╭─ Source data

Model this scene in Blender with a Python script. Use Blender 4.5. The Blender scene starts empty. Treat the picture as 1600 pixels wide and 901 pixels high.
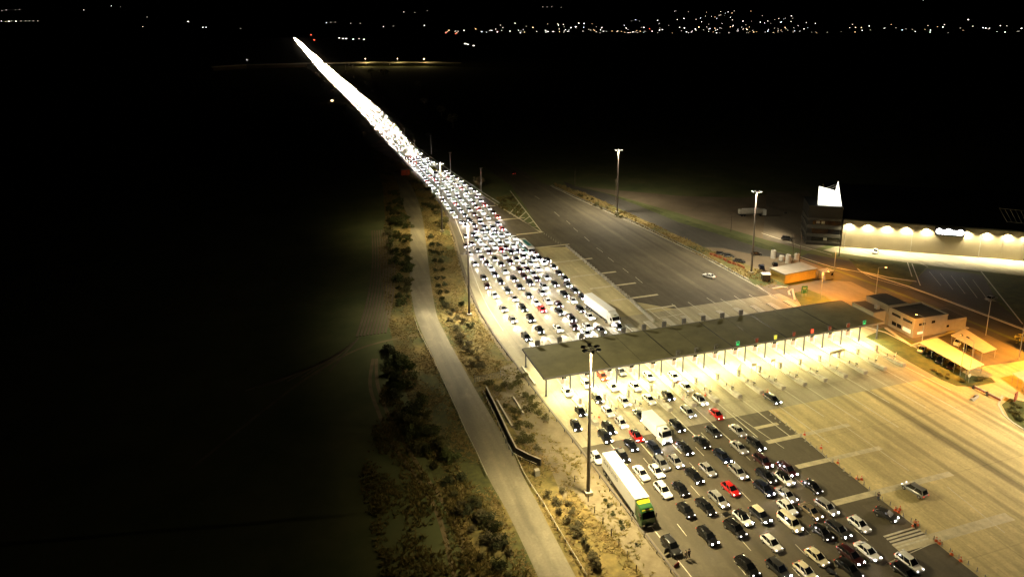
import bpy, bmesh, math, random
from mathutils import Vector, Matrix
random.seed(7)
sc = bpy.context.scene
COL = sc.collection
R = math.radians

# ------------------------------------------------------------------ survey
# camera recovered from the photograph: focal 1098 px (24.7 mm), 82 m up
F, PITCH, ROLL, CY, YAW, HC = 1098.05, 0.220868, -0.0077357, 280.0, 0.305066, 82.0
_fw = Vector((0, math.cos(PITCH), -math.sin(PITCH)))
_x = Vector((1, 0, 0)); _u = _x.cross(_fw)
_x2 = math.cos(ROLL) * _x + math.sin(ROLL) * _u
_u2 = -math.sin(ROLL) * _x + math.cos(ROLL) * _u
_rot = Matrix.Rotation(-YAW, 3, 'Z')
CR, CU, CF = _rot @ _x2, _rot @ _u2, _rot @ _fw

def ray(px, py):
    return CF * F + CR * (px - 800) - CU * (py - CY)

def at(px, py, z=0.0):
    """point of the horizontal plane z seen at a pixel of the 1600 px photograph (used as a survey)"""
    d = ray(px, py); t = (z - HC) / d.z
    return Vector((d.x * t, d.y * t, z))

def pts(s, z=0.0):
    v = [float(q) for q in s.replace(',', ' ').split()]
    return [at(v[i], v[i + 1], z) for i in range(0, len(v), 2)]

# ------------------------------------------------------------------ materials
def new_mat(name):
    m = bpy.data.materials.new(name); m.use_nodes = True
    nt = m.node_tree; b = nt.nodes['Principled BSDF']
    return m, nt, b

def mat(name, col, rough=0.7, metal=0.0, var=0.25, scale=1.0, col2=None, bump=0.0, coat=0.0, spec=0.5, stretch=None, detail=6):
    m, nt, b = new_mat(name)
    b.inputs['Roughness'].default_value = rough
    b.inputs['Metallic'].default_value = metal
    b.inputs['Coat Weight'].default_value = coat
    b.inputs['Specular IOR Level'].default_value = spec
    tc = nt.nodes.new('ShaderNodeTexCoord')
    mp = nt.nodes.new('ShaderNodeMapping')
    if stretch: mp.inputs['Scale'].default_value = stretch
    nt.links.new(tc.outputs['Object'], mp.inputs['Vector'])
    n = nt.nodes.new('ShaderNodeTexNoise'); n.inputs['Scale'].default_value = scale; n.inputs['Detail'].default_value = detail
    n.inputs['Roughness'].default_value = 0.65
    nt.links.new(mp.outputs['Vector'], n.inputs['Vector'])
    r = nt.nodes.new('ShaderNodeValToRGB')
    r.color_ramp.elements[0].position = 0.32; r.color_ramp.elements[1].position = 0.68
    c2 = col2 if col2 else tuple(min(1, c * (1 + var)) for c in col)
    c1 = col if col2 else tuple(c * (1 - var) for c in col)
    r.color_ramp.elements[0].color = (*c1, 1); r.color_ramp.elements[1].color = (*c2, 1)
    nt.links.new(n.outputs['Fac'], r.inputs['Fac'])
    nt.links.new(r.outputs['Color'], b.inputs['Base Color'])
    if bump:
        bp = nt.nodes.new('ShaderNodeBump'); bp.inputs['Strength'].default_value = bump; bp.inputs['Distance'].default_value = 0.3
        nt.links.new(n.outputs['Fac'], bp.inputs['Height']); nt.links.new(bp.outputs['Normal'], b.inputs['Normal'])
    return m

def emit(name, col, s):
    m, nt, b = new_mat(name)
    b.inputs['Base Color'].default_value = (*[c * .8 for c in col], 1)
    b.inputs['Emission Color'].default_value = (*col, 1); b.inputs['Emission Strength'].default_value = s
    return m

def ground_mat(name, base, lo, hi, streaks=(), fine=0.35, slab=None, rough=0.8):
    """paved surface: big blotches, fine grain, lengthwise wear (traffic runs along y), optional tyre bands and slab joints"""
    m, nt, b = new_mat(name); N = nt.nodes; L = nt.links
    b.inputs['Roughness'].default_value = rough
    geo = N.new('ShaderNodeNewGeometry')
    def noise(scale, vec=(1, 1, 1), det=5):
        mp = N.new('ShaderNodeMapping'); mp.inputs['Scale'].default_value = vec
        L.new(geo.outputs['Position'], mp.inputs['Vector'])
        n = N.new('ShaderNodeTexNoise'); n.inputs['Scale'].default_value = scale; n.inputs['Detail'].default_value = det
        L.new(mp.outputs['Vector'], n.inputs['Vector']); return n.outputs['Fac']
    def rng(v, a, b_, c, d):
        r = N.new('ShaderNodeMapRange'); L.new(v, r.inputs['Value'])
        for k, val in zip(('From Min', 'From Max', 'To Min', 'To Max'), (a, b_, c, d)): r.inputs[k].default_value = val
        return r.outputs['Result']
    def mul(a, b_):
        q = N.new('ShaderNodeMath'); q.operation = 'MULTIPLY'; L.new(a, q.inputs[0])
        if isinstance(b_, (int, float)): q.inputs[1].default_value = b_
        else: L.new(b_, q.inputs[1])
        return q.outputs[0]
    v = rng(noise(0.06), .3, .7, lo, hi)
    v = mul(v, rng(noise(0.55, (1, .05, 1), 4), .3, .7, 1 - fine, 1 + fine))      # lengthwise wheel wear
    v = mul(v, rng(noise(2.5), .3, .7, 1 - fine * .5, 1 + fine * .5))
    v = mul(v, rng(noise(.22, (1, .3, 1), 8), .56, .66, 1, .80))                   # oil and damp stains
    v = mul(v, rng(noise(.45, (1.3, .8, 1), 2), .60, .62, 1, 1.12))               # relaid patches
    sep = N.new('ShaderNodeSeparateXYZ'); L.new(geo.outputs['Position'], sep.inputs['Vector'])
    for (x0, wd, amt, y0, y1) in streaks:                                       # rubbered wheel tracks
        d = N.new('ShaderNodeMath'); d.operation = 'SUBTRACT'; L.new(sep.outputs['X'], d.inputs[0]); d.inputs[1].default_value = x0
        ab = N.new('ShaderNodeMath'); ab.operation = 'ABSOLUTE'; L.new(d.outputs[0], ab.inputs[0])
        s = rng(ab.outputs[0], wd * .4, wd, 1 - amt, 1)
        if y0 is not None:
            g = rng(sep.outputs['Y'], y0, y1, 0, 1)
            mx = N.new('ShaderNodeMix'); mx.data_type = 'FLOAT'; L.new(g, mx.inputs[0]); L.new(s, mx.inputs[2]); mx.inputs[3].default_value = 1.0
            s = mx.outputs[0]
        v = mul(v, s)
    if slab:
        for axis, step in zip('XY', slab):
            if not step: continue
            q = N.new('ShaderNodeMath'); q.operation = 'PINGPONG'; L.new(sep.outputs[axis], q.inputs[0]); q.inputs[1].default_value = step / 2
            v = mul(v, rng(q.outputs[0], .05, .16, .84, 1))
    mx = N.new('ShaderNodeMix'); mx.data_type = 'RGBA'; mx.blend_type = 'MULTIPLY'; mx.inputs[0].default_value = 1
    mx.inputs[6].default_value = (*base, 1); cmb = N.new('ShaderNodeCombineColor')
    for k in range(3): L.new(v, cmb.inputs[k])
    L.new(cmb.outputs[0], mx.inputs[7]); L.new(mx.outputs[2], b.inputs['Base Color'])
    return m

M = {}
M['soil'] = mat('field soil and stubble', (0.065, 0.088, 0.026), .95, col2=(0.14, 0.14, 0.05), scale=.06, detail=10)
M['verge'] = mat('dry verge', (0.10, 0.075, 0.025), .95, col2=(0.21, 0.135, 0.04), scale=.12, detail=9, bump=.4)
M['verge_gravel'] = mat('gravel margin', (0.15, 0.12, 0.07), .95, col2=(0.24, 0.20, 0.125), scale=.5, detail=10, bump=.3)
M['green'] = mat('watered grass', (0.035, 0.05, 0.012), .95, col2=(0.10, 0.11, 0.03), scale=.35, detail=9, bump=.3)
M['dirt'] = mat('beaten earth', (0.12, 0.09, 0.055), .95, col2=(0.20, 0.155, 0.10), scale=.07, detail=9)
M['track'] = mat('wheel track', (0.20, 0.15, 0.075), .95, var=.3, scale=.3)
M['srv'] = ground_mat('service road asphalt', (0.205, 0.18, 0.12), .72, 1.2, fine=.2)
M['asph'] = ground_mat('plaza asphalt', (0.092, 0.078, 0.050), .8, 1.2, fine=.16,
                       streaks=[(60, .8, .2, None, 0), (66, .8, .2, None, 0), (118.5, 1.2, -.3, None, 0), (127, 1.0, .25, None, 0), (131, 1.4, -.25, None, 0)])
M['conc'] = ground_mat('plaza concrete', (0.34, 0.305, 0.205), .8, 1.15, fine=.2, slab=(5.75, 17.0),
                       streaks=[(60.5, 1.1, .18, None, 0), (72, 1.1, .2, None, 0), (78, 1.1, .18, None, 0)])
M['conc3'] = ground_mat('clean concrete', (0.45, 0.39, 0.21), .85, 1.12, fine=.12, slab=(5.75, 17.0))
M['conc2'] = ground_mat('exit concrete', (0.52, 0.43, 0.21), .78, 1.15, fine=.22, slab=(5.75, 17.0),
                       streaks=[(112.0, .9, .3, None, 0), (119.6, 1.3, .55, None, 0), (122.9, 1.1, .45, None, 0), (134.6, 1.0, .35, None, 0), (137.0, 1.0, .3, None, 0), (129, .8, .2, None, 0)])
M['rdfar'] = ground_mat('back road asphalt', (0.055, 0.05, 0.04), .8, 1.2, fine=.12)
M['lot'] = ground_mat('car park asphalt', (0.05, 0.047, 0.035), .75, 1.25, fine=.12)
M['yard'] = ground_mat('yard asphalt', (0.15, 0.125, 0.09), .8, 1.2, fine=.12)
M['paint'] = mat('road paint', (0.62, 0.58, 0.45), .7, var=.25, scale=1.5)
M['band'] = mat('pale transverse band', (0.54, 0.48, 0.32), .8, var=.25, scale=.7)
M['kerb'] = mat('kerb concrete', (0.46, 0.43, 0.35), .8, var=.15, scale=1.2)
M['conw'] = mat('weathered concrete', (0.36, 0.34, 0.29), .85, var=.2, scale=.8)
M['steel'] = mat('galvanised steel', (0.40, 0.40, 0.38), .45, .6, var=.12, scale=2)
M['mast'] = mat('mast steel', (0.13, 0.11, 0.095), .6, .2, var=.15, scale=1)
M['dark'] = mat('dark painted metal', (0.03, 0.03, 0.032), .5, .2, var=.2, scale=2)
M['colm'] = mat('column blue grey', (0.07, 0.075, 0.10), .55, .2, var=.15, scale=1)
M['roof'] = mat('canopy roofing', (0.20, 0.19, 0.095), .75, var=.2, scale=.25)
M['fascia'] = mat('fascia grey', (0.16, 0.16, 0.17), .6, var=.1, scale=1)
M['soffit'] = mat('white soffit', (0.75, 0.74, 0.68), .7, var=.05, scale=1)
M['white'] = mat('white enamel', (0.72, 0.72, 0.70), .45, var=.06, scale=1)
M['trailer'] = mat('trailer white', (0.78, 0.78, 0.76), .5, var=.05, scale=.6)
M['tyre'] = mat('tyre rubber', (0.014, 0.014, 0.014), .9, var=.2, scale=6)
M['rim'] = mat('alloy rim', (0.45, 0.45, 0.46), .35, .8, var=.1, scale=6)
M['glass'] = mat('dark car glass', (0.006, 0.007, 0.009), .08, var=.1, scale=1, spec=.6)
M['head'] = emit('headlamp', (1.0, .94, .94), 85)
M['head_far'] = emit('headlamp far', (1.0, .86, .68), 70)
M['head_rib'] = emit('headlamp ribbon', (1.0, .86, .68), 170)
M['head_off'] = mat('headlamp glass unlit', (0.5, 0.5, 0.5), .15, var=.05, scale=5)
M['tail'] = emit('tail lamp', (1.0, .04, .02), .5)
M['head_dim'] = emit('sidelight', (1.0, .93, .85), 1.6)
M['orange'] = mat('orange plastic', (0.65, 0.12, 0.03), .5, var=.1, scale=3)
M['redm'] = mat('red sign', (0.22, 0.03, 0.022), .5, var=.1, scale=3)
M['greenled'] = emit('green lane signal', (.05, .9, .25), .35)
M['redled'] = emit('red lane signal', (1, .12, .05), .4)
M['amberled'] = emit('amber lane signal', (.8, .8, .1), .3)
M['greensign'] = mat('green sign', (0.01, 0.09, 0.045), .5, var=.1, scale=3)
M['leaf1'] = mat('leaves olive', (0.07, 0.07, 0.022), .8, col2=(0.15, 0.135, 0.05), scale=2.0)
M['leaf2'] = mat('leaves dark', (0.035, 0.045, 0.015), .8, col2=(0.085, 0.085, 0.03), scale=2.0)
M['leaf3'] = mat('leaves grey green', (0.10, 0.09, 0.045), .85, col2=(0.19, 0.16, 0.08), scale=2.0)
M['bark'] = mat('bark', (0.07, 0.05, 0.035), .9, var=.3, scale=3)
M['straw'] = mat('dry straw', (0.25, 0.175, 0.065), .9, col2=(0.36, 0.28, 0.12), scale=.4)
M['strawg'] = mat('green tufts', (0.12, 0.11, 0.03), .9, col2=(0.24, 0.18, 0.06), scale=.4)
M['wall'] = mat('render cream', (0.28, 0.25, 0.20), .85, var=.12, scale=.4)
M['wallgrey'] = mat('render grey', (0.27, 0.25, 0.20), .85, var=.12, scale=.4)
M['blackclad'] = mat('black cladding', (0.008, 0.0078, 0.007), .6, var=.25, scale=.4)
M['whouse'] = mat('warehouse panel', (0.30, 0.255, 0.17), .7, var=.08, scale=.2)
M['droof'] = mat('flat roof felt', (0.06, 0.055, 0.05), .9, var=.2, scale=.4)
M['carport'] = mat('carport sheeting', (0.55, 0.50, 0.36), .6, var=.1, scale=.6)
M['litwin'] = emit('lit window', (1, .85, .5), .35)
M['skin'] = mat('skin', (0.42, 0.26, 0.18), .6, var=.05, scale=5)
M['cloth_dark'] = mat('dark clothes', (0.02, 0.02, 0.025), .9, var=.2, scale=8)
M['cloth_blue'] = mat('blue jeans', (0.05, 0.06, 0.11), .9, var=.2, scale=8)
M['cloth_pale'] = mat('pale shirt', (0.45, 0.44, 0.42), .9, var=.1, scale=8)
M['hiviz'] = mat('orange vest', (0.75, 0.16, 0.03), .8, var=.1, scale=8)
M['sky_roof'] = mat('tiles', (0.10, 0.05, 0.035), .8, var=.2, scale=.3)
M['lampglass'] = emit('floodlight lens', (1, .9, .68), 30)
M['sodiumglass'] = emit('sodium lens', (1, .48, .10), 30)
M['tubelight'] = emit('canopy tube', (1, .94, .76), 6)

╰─

> Task description: All lines of the data above that include the word "concrete" must be shown.

> Exercise result:
M['conc'] = ground_mat('plaza concrete', (0.34, 0.305, 0.205), .8, 1.15, fine=.2, slab=(5.75, 17.0),
M['conc3'] = ground_mat('clean concrete', (0.45, 0.39, 0.21), .85, 1.12, fine=.12, slab=(5.75, 17.0))
M['conc2'] = ground_mat('exit concrete', (0.52, 0.43, 0.21), .78, 1.15, fine=.22, slab=(5.75, 17.0),
M['kerb'] = mat('kerb concrete', (0.46, 0.43, 0.35), .8, var=.15, scale=1.2)
M['conw'] = mat('weathered concrete', (0.36, 0.34, 0.29), .85, var=.2, scale=.8)